Prison Officials Slammed for ‘Frivolous’ Appeal

     MANHATTAN (CN) – New York’s top correctional and parole brass can’t rehash their “patently frivolous” immunity arguments to delay a civil rights trial four years in the making, a federal judge said in a scathing ruling.
     Since 2011, former New York State Corrections Commissioner Brian Fischer and dozens of other colleagues and parole officers have tried to fend off a class action lawsuit accusing them of going around courts to enforce parole terms that their departments concocted.
     The practice had its roots in a New York state law imposing a mandatory parole term of known as post-release supervision for certain violent felonies since 1998.

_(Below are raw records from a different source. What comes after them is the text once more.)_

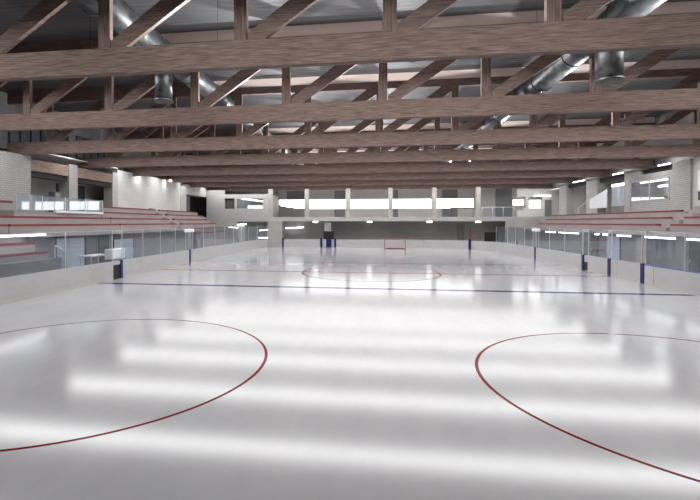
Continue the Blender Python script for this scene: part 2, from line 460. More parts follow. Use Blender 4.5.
# ------------------------------------------------------------------ goal
t = thing('hockey_goal', 'red framed hockey goal with pale net in front of the far boards', 'goal', (3.1, 57.6, 0))
gx0, gx1, gy, gz, gd = 1.82, 4.38, 57.6, 1.24, 1.0
for x in (gx0, gx1): MB().tube((x, gy, 0), (x, gy, gz), .055, 14).build('post', 'goal_red', t)
MB().tube((gx0 - .05, gy, gz), (gx1 + .05, gy, gz), .055, 14).build('crossbar', 'goal_red', t)
mb = MB(); mb.tube((gx0, gy, .05), (gx0 + .2, gy + gd, .05), .045, 12); mb.tube((gx1, gy, .05), (gx1 - .2, gy + gd, .05), .045, 12)
mb.tube((gx0 + .2, gy + gd, .05), (gx1 - .2, gy + gd, .05), .06, 12); mb.build('base_frame', 'goal_red', t)
mb = MB()
for k in range(27):
    x = gx0 + (gx1 - gx0) * k / 26; xb = gx0 + .2 + (gx1 - gx0 - .4) * k / 26
    mb.tube((x, gy + .02, gz), (xb, gy + gd, .06), .018, 5, False)
for k in range(1, 13):
    q = k / 13
    mb.tube((gx0 + .2 * q, gy + gd * q, gz * (1 - q) + .05 * q), (gx1 - .2 * q, gy + gd * q, gz * (1 - q) + .05 * q), .018, 5, False)
for k in range(1, 9):
    q = k / 9
    for x, s in ((gx0, 1), (gx1, -1)): mb.tube((x + .2 * q * s, gy + gd * q, .05), (x + .2 * q * s, gy + gd * q, gz * (1 - q) + .05 * q), .018, 5, False)
mb.build('net', 'net', t)

# ------------------------------------------------------------------ grandstands
RUN_, RISE = .8, .48
def tread_z(ax): return 4.68 - .6 * (22 - ax)
def terrace(side, y0, y1, ax0, ax_top, name_label, wallx, zbase=0.):
    """stepped concrete from |x|=ax0 (front) up to ax_top, closed to wall"""
    poly = [(ax0, zbase)]; a = ax0
    while a <= ax_top + 1e-6:
        z = tread_z(a) - .07
        poly += [(a, z), (a + RUN_, z)] if a + RUN_ < wallx and a + RUN_ <= ax_top + RUN_ - 1e-6 or a < ax_top else [(a, z), (wallx, z)]
        a += RUN_
    poly[-1] = (wallx, poly[-1][1])
    poly += [(wallx, zbase)]
    p = [(side * q[0], q[1]) for q in poly]
    o = MB().prism(p, 'y', y0, y1).build('bleacher', 'concrete_pink')
    return tag(o, name_label, 'bleacher', 'stepped concrete grandstands')
def bench(side, ax, y0, y1, label):
    z = tread_z(ax)
    o = MB().box(side * (ax - .015), side * (ax + .28), y0, y1, z - .07, z + .06).build('bench_seat', 'red', None, .01)
    return tag(o, label, 'bench', 'red bench seats on the grandstands')
rows = [22.0, 21.2, 20.4, 19.6, 18.8, 18.0, 17.2]
RN = ['top', 'second', 'third', 'fourth', 'fifth', 'sixth', 'lowest']

# left: near block, vomitory block, two far blocks
terrace(-1, 10, 22.0, 17.2, 22.0, 'stepped grey stand on the left at the edge of the picture', 22.74)
terrace(-1, 22.05, 33.0, 18.8, 20.4, 'stepped grey stand on the left under the glass balcony', 22.74)
terrace(-1, 33.05, 43.65, 18.8, 22.0, 'stepped grey stand on the left between balcony and aisle', 22.74)
terrace(-1, 44.6, 55.0, 18.0, 22.0, 'stepped grey stand on the left beyond the aisle, ending in steps', 22.74)
for i, ax in enumerate(rows):
    bench(-1, ax, 10.2, 25.0 if ax > 21.9 else 21.95, f'{RN[i]} red bench row of the left stand nearest the camera')
for i, ax in ((2, 20.4), (3, 19.6)): bench(-1, ax, 22.1, 32.9, f'{["upper","lower"][i-2]} red bench row below the left glass balcony')
for i, ax in enumerate(rows[:4]): bench(-1, ax, 33.1, 43.5, f'{RN[i]} red bench row on the left between balcony and aisle')
for i, ax in enumerate(rows[:6]): bench(-1, ax, 44.7, 54.9, f'{RN[i]} red bench row on the far left beyond the aisle')
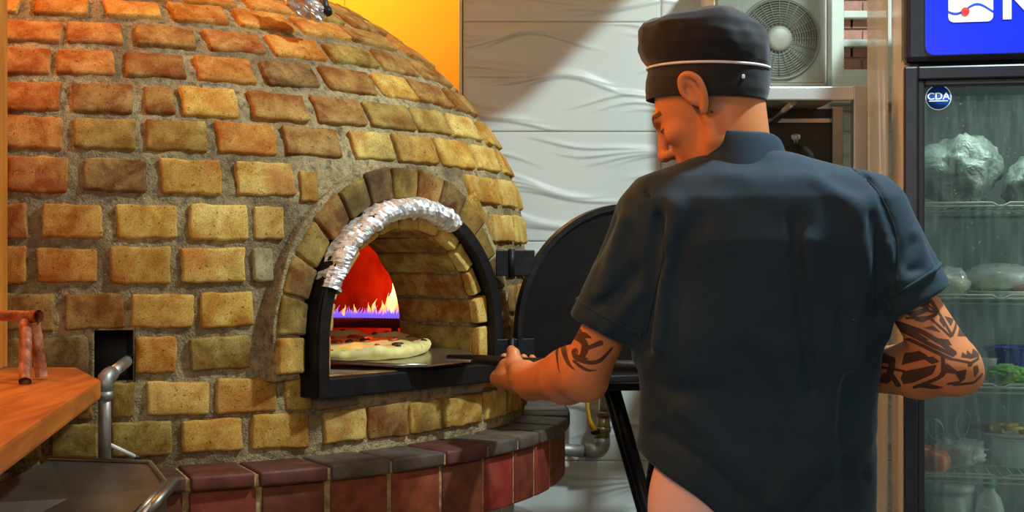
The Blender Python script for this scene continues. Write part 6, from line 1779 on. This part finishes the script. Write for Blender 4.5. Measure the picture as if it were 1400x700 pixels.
# tie at the back of the cap
tie = Vector(W(1016, 106, Yh-0.100))
o = MB().box((-0.0025, -0.003, -0.002), (0.0025, 0.0025, 0.005), 0.001, Matrix.Translation(tie)).done('tie_eyelet', M['piping'], cap); o.data.transform(KI)
lumpv = []
for (px, py, w_, h_) in ((1043, 99, .010, .014), (1042, 121, .012, .012)):
    o = lump('tie_end', w_, 0.010, h_, M['cap'], cap, 7, .3, .2, flat=False, nu=20, nv=12); o.location = W(px-1, py, Yh-0.01) - base - Vector((0, 0, h_))

# trousers and shoes ------------------------------------------------------
TF = Field((0.14, 2.28, 0.03), (0.72, 2.82, 0.98), 0.007, 0.09)
TF.ell((0.41, 2.53, 0.86), (0.165, 0.115, 0.13), None, 0.03)
TF.cone((0.33, 2.53, 0.80), (0.31, 2.56, 0.46), 0.092, 0.070, 0.04); TF.cone((0.31, 2.56, 0.46), (0.30, 2.54, 0.10), 0.070, 0.062, 0.02)
TF.cone((0.50, 2.53, 0.80), (0.52, 2.52, 0.46), 0.092, 0.070, 0.04); TF.cone((0.52, 2.52, 0.46), (0.53, 2.50, 0.10), 0.070, 0.062, 0.02)
TF.put(lambda x, y, z: 0.004*vnoise(x*14, y*14, z*8, 5), TF.lo, TF.lo+TF.h*TF.n, 0.0, 'a')
P3, Q3 = TF.mesh(); P3 = relax(P3, Q3, 2); me = mesh_np('trousers', P3, Q3); me.transform(KI)
M['trousers'] = pmat('pink_cloth', lin(242, 198, 190), 0.75, 0, 0.05, 6, 0.2, 300, 0.0005)
link('trousers', me, M['trousers'], cook)
for (x, y) in ((0.30, 2.56), (0.53, 2.52)):
    fd = Field((x-0.09, y-0.16, -0.01), (x+0.09, y+0.24, 0.16), 0.006, 0.06)
    fd.cone((x, y-0.05, 0.045), (x-0.01, y+0.14, 0.035), 0.044, 0.040, 0.02); fd.cone((x, y-0.03, 0.06), (x, y-0.01, 0.12), 0.045, 0.042, 0.02)
    fd.put(lambda X, Y, Z: (Z-0.004)+0*X+0*Y, (x-0.1, y-0.2, -0.02), (x+0.1, y+0.25, 0.006), 0.002, 's')
    Ps, Qs = fd.mesh(); me = mesh_np('shoe', relax(Ps, Qs, 1), Qs); me.transform(KI); link('shoe', me, M['black_plastic'], cook)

     As the statute did not require judges to announce the terms of parole at sentencing, the state’s corrections and parole departments often stepped in to fill the void. This practice landed thousands of former prisoners back behind bars for parole violations that no court imposed.
     The Second Circuit declared that practice unconstitutional in its 2006 Earley v. Murray decision.
     “Only the judgment of a court, as expressed through the sentence imposed by a judge, has the power to constrain a person’s liberty,” the appeals court held in Earley.
     Five years later, dozens of civil rights lawsuits poured into Manhattan Federal Court, accusing correctional and parole officers of ignoring the 2006 decision. The correctional and parole brass named as defendants tried three times in vain to claim immunity from litigation.
     Two of those attempts failed before U.S. District Judge Shira Scheindlin, and another fell flat before the Second Circuit, which also rejected en banc review. In addition, the U.S. Supreme Court declined to hear the case.
     Scheindlin, who is known for her tough stance against civil rights violations, did not take kindly to the defendants’ request to postpone trial as they pursued yet another appeal.
     “The delays in this case have caused substantial hardship to plaintiffs (and, needless to say, have been caused by defendants’ relentless efforts to prevail on qualified immunity),” the judge wrote. “For over four years, thousands of class members have waited for their due process claims to be adjudicated – additional postponements will only exacerbate these harms.”
     A New York State Department of Corrections Services database identified at least 8,100 prisoners whose sentences were implicated by the Earley decision, the ruling says.
     Schiendlin added that trial will be quick because the case’s “undisputed record” leaves “no room for debate” on the merits.
     Trial will center on the damages owed by three of the defendants: Fischer, his former deputy Anthony Annuci, and former parole department chief counsel Terence Tracy. Their damages trial will start on Dec. 7.
     The New York Attorney General’s office, which is representing the defendants, declined to comment on the ruling.